### TASK GOAL
Leaving out every picture, copy the lines of the data exactly, from the first through the line containing "for o in list(bpy.data.objects): bpy.data.objects.remove(o)".

### DATA SECTION
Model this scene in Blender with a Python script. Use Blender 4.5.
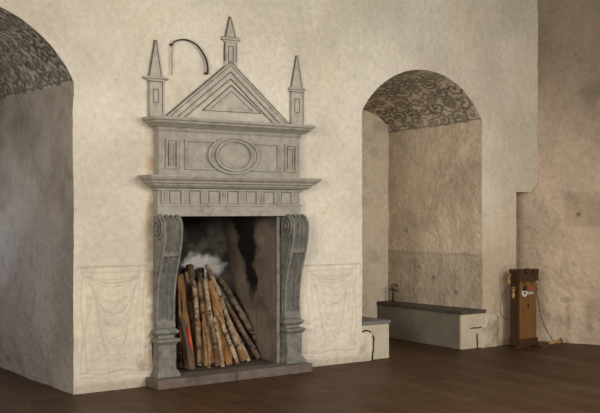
import bpy, math, random
import numpy as np
from mathutils import Vector, Matrix
random.seed(7); rng = np.random.RandomState(5)
SC = bpy.context.scene; COL = SC.collection
for o in list(bpy.data.objects): bpy.data.objects.remove(o)

# ---------------------------------------------------------------- camera
CAM = (-3.354, -8.070, 1.6); YAW = math.radians(35.593)
cd = bpy.data.cameras.new('camera'); cam = bpy.data.objects.new('camera', cd); COL.objects.link(cam)
cam.location = CAM; cam.rotation_euler = (math.pi/2, 0, -YAW)
cd.sensor_width = 36; cd.lens = 977/600*36; cd.shift_y = 4.5/600
SC.camera = cam
# ---------------------------------------------------------------- light and exposure
SC.view_settings.view_transform = 'Standard'; SC.view_settings.look = 'None'
SC.view_settings.gamma = 1; SC.view_settings.exposure = 0.0
w = bpy.data.worlds.new('world'); SC.world = w; w.use_nodes = True
bg = w.node_tree.nodes['Background']; bg.inputs[0].default_value = (1.0, .90, .76, 1); bg.inputs[1].default_value = 0.30
def area(name, loc, target, size, power, color, spread=180):
    d = bpy.data.lights.new(name, 'AREA'); d.shape = 'RECTANGLE'; d.size = size[0]; d.size_y = size[1]
    d.energy = power; d.color = color; d.spread = math.radians(spread)
    o = bpy.data.objects.new(name, d); COL.objects.link(o); o.location = loc
    o.rotation_euler = (Vector(target)-Vector(loc)).to_track_quat('-Z', 'Y').to_euler(); return o
area('hall_window_light', (2.7, -6.4, 2.7), (1.2, 0, 1.0), (4.0, 1.6), 125, (1.0, .96, .895), 125)
area('left_fill_light', (-5.4, -6.0, 2.2), (4.4, .6, 1.2), (3.0, 2.4), 115, (1.0, .92, .81), 100)  # unseen fill added to lift the left-facing surfaces
area('niche_window_light', (-1.1, 2.28, 1.35), (-.9, 0, .5), (1.1, 1.7), 20, (.72, .82, 1.0), 180)
area('low_warm_light', (4.6, -3.6, .55), (6.3, -.6, .75), (.35, .35), 9, (1.0, .74, .50), 120)  # warm area light from an unseen low source, aimed at the right wall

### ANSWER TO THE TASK
Model this scene in Blender with a Python script. Use Blender 4.5.
import bpy, math, random
import numpy as np
from mathutils import Vector, Matrix
random.seed(7); rng = np.random.RandomState(5)
SC = bpy.context.scene; COL = SC.collection
for o in list(bpy.data.objects): bpy.data.objects.remove(o)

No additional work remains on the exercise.